H.L. Mencken once said that, “For every complex problem, there is an answer that is clear, simple and wrong.”
I love that quote because there is a desire among a certain segment of the electorate who would just like to see a simple answer to all of our problems. That segment would like us to return to the “good old days.”
But, of course, that is never, ever possible. It reminds me of the nostalgia that often surrounds the decade of the 1950’s which was a good decade if you were a white Protestant Male. Not such a great decade, though, if you were black (especially in the South) or a woman or Jewish or any other minority. Then it was a much less generous time.
Many people worry about the deficit, and how it’s just spiraling out of control. There’s no doubt we’re going to have to corral this Hydra-headed monster. But how?

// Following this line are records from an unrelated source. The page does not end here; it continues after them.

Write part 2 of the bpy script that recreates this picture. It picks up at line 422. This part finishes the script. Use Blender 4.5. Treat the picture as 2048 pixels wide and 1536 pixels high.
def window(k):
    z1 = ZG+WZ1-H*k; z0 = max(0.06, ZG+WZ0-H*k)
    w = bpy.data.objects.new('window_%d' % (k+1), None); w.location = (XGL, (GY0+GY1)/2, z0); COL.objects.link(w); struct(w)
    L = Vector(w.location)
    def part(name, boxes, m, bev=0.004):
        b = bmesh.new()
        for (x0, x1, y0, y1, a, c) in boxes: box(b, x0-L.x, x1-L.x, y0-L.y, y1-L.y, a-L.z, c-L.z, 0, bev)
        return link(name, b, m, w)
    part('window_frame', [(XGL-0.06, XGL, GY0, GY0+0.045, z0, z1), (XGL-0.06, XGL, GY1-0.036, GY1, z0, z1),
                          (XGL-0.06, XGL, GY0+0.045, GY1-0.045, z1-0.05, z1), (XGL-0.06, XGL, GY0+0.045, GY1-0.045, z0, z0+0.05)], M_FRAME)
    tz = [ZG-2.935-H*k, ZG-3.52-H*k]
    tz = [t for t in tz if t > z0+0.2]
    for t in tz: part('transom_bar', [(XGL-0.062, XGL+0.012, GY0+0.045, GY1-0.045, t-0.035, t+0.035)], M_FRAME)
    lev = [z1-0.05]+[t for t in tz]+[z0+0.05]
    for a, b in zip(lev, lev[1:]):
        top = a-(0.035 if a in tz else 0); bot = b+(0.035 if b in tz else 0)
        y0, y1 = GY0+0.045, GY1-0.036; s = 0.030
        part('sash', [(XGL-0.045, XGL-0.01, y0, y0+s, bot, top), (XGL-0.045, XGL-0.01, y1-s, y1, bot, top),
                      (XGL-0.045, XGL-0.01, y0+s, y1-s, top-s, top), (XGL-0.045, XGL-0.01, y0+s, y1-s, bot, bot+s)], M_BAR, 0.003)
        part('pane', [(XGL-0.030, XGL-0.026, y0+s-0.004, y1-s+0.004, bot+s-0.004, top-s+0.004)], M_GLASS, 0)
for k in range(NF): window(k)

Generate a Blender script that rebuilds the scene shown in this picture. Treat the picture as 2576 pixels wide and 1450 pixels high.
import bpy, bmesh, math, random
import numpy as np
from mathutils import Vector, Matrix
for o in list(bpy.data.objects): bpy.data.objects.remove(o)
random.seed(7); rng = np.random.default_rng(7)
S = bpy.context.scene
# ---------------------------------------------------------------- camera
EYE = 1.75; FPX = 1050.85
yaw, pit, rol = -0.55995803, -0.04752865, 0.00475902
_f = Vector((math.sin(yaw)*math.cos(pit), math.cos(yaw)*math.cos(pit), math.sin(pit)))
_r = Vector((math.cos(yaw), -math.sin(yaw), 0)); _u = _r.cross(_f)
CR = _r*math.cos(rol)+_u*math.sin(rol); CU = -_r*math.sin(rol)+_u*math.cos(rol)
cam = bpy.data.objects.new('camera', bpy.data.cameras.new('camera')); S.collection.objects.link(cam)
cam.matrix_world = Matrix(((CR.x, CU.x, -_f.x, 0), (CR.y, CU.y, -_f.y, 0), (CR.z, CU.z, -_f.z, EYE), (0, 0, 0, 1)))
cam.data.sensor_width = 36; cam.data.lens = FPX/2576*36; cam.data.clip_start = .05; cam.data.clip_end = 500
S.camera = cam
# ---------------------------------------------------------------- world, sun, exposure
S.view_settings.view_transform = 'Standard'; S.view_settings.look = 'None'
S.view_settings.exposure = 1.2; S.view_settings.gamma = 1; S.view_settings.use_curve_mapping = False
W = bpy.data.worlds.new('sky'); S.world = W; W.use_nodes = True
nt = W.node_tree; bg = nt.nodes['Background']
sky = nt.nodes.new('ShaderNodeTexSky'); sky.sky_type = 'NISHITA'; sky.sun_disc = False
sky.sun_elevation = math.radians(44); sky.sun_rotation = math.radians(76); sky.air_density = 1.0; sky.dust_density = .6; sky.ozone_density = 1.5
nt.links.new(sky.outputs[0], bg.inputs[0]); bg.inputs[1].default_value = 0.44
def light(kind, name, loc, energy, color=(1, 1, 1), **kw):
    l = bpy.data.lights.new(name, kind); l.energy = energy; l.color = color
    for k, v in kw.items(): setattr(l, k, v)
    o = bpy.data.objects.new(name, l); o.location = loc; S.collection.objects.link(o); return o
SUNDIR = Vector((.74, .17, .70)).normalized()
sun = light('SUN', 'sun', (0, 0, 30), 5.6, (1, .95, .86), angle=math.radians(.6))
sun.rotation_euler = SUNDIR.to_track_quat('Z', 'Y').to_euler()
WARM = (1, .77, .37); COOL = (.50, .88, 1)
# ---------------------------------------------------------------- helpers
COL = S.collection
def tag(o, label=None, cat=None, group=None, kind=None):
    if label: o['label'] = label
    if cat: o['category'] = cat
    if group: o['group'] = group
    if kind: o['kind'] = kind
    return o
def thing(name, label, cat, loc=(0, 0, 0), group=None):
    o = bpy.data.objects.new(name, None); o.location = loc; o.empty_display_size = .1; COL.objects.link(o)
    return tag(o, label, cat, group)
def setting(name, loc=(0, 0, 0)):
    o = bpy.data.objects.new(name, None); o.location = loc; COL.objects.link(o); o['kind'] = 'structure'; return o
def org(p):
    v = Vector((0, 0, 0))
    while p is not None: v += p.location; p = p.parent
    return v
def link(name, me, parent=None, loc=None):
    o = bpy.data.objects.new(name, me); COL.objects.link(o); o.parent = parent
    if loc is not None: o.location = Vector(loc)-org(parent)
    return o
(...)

Well, in 1937, the Federal Reserve wondered about the same thing and decided to raise interest rates in order to control inflation. What happened next was everyone’s nightmare: the economy, which had been struggling to come out of the Great Depresssion for 5 years, was plunged back into it. Since the coming year was a midterm election year, the Administration decided to call it a Recession. But the facts were the same, no matter what it was called. Unemployment increased back up to 25%, just as it had at the depth of the Great Depression.
And don’t forget, we never solved the Great Depression. We got WWII, but who wants to lose 400,000 men to try to straighten out the economy? In 1944, we were spending so much money on the war that it was the equivalent in today’s dollars of injecting 7 trillion dollars into the economy. That’s certainly not going to happen this time.
Here are the bald facts: the Federal Reserve, in its efforts to keep the economy from a death spiral into another Great Depression, has incurred far more debt than any stimulus bill has done to date. The markets are feeding off of this stimulus right now so there’s nothing that I can see in the stock market that looks like a good reason for it to grow, even if you look out 6-9 months.
Somehow, we’ll need to pay down that debt. How should we do it? There is a phenomenal amount spent on subsidies in the form of tax breaks. For example, how about being able to deduct the interest on a second mortgage. You have to ask yourself, how many people in America can afford two places. Even being able to deduct the interest on a mortgage on your residence is a subsidy.
When people talk about how to balance the budget and how to pay down the debt, they’re almost always talking about expenses and subsidies that effect someone else. Not ourselves. Sure, it’s easy to point to the agricultural subsidies because most of those dollars go to the top 10% of farms, which are corporate farms. Won’t that then translate into an increase in the cost of food? Probably.
Well, then, how do we pay this debt down?
Now, obviously, I’m not in the business of designing tax policy, and like everyone on this earth, I would love to see lower taxes for myself first and then for others. But no matter how many programs are cut and how soon we get out of the Middle East, there will be, in my humble opinion, no way to reduce this deficit without some form of scaling back, without some form of sacrifice from everyone.
I’m sorry. I wish the news were different. Just remember Mencken’s quote: “For every complex problem, there is an answer that is clear, simple and wrong.”